GIRLS FIGHTING CHILD MARRIAGE AND WINNING PART 2!




Since I did my first blog post about Girls fighting child marriage and winning, I've been reading so many more stories about girls fighting back against this and winning. The first story is about a girl in Mozambique:

"Beatriz's aunt and other family members as well as the man she was supposed to marry were called for hearing. A decision was taken. Beatriz was released from child marriage, otherwise if the family insisted, they would face justice.

"I felt like I had awakened from the worst nightmare. If I had married, this time probably I would be pregnant and out of school, just like what happens to a lot of girls in our community."

Beatriz is glad for not being one more victim to add to the bad statistics of child marriage. She escaped for child abuse and she can keep living and playing like a child she is. Most of all, she is keeping alive her vision to become a teacher."
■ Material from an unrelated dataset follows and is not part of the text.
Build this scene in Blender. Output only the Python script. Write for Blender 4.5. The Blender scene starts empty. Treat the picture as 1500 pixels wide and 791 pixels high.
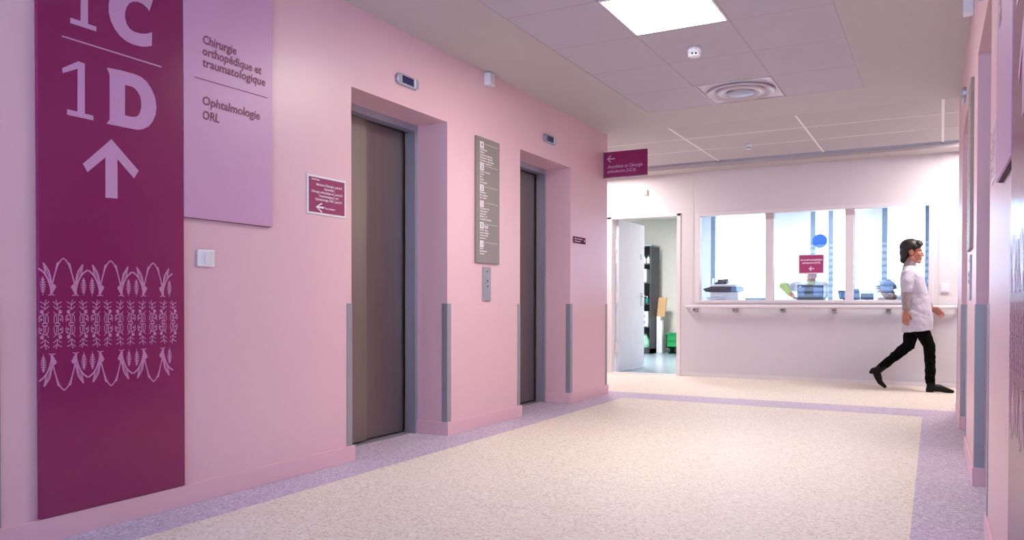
import bpy, bmesh, math, random
from mathutils import Vector, Matrix
random.seed(4)
C = bpy.context.scene.collection
sc = bpy.context.scene
# ------------------------------------------------------------------ camera
FPX = 1156.672; YAW = 0.49164; PITCH = -0.01389; ROLL = 0.00157; CX = 759.448; CY = 462.041
def cam_axes():
    f = Vector((-math.sin(YAW)*math.cos(PITCH), math.cos(YAW)*math.cos(PITCH), math.sin(PITCH)))
    r = Vector((math.cos(YAW), math.sin(YAW), 0)); u = r.cross(f)
    r2 = math.cos(ROLL)*r + math.sin(ROLL)*u; u2 = r2.cross(f)
    return r2, u2, f
cd = bpy.data.cameras.new('camera'); cam = bpy.data.objects.new('camera', cd); C.objects.link(cam)
cd.sensor_width = 36; cd.sensor_fit = 'HORIZONTAL'; cd.lens = FPX/1500*36
cd.shift_x = (750-CX)/1500; cd.shift_y = (CY-395.5)/1500; cd.clip_start = .05
r_, u_, f_ = cam_axes()
cam.matrix_world = Matrix(((r_.x, u_.x, -f_.x, 0), (r_.y, u_.y, -f_.y, 0), (r_.z, u_.z, -f_.z, .95), (0, 0, 0, 1)))
sc.camera = cam
# ------------------------------------------------------------------ world, light, exposure
SKY = 9.0; PANEL = 40.0
w = bpy.data.worlds.new('sky'); sc.world = w; w.use_nodes = True
bg = w.node_tree.nodes['Background']; bg.inputs[0].default_value = (.64, .76, 1, 1); bg.inputs[1].default_value = SKY
sc.view_settings.view_transform = 'Standard'; sc.view_settings.look = 'None'
sc.view_settings.gamma = 1; sc.view_settings.exposure = 0.28; sc.view_settings.use_curve_mapping = False
# ------------------------------------------------------------------ materials
def lin(c):
    c = c/255
    return c/12.92 if c <= .04045 else ((c+.055)/1.055)**2.4
def rgb(*c): return (lin(c[0]), lin(c[1]), lin(c[2]), 1)
def mat(name, col, rough=.5, metal=0, var=.03, scale=6, bump=0, bscale=60, spec=.5, stretch=None):
    m = bpy.data.materials.new(name); m.use_nodes = True; nt = m.node_tree; b = nt.nodes['Principled BSDF']
    c = rgb(*col); b.inputs['Roughness'].default_value = rough; b.inputs['Metallic'].default_value = metal
    b.inputs['Specular IOR Level'].default_value = spec
    tc = nt.nodes.new('ShaderNodeTexCoord'); mp = nt.nodes.new('ShaderNodeMapping'); nt.links.new(tc.outputs['Object'], mp.inputs[0])
    if stretch: mp.inputs['Scale'].default_value = stretch
    n = nt.nodes.new('ShaderNodeTexNoise'); n.inputs['Scale'].default_value = scale; n.inputs['Detail'].default_value = 4
    nt.links.new(mp.outputs[0], n.inputs['Vector'])
    r = nt.nodes.new('ShaderNodeValToRGB'); e = r.color_ramp.elements
    e[0].position = .3; e[1].position = .7
    e[0].color = tuple(x*(1-var) for x in c[:3])+(1,); e[1].color = tuple(min(1, x*(1+var)) for x in c[:3])+(1,)
    nt.links.new(n.outputs[0], r.inputs[0]); nt.links.new(r.outputs[0], b.inputs['Base Color'])
    if bump:
        n2 = nt.nodes.new('ShaderNodeTexNoise'); n2.inputs['Scale'].default_value = bscale; nt.links.new(mp.outputs[0], n2.inputs['Vector'])
        bp = nt.nodes.new('ShaderNodeBump'); bp.inputs['Strength'].default_value = bump; bp.inputs['Distance'].default_value = .002
        nt.links.new(n2.outputs[0], bp.inputs['Height']); nt.links.new(bp.outputs[0], b.inputs['Normal'])
    return m
def emit(name, col, s):
    m = bpy.data.materials.new(name); m.use_nodes = True; nt = m.node_tree; nt.nodes.remove(nt.nodes['Principled BSDF'])
    e = nt.nodes.new('ShaderNodeEmission'); e.inputs[0].default_value = rgb(*col); e.inputs[1].default_value = s
    nt.links.new(e.outputs[0], nt.nodes['Material Output'].inputs[0]); return m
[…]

http://wvi.org/mozambique/article/world-vision-club-saves-girl-child-marriage

This next article also talks about an issue that we, at least in the U.S., don't usually hear about in regards to child marriages. This is about girls who are from countries that don't usually practice child marriage, being taken back to the country their parents immigrated from in order for them to be married.

"Teenage girls who fear they are being taken abroad to enter into a forced marriage are using a simple trick to escape: hiding a spoon or any other metal object in their underwear to set off the metal detector at the airport and avoid the flight at the last minute.

A charity has said it knows of many girls who have escaped what they fear awaits them in their family's old homeland, by using the ruse to be separated from their parents."

http://www.independent.co.uk/news/uk/crime/girls-escape-forced-marriage-by-concealing-spoons-in-clothing-to-set-off-metal-detectors-at-the-airport-8764404.html

This last story is about a woman who not only escaped child marriage, but ended up returning to her village after obtaining her PhD in the U.S. She then decided to start a school for girls in her community and as a result has helped many girls stay in school and avoid child marriage. I would definitely recommend reading the success stories which can be found under the 'Our Results' tab. She is also currently one of the top ten contenders for the CNN Hero of the Year award!

"Life for Kakenya Ntaiya was supposed to follow the traditional path. Engaged at age 5, she was to be circumcised by the time she was a teenager, an event that would mark the end of her education and the beginning of her preparations for marriage. But Kakenya had a different plan. First, she negotiated with her father: she would be circumcised only if she could also finish high school. He agreed. Then she negotiated with the village elders to do what no girl had ever done: leave her Maasai village of Enoosaen in south Kenya to go to college in the United States. She promised that she would use her education to benefit Enoosaen. The entire village collected money to pay for her journey...

As an undergraduate, she became the first youth advisor to the United Nations Population Fund. In that capacity, she traveled around the world as a passionate advocate for girls' education, which she sees as a crucial tool for fighting the practices of female genital mutilation and child marriage."